Comment by machine_ghost
9 months ago
Kent Beck is just as bad as Uncle Bob! He drank his own proverbial Kool-Aid and went all in on the crazy XP programming fad he started (... which contains brilliance like requiring pair programming for every line of code written).
Look, both authors are very smart people who have great insights into development that we can all learn from ... but both also have the failing of being way too in love with their own ideas.
It blinds them to the flaws in those ideas, and makes it so when you read their work you have to be skeptical and evaluate each individual idea on their own.
to come up with and advocate for paired programming before the concept existed _is_ pretty brilliant. And you also don't understand how much those practices improved software engineering, presumably because when you started programming they were already entrenched ideas, and so all you see are their shortcomings.

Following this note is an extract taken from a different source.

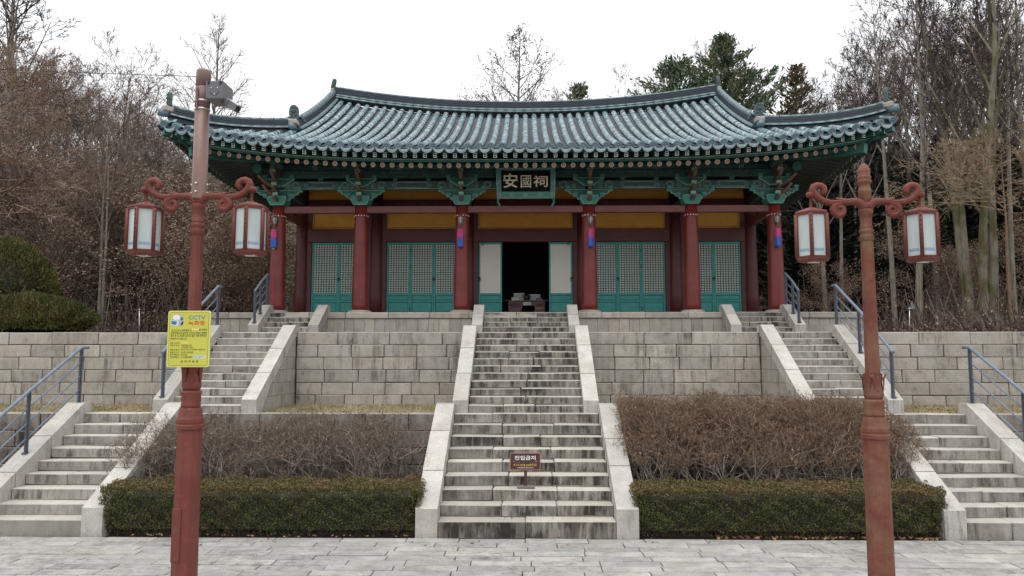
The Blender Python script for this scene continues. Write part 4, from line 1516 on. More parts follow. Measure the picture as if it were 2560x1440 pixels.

Those ideas do have flaws, and most of us are looking to improve how we right code. So if you aren't blind to those flaws, please, write a book or a blog or whatever on the best ways to write software so that we can all learn.
> which contains brilliance like requiring pair programming for every line of code written
Because it works. Have you tried it?
Force it on people, you'll see how much it works. Getting another pair of eyes on the code that you wrote is useful, but it's not free (effort, tolerance) and it's not for everyone. Just do proper code reviews. Middle ground.
Pair programming should never be forced, but when applied... Jeez, it's powerful!
IME code reviews are a bullshit half-measure that ends up as the worst of all worlds. It's tragic that so many companies settle on them as a compromise position.
> Getting another pair of eyes on the code that you wrote is useful, but it's not free (effort, tolerance) and it's not for everyone.
Yeah, but to be fair I would argue that in the limit, real code reviews end up looking a lot like pair programming, and you can avoid a bunch of back and forth by both people being present during development.
Obviously you still need code review (for regulatory reasons in a lot of cases), but the amount of times I've ended up on a Zoom talking through mine and others PRs makes me believe that pair programming would help here.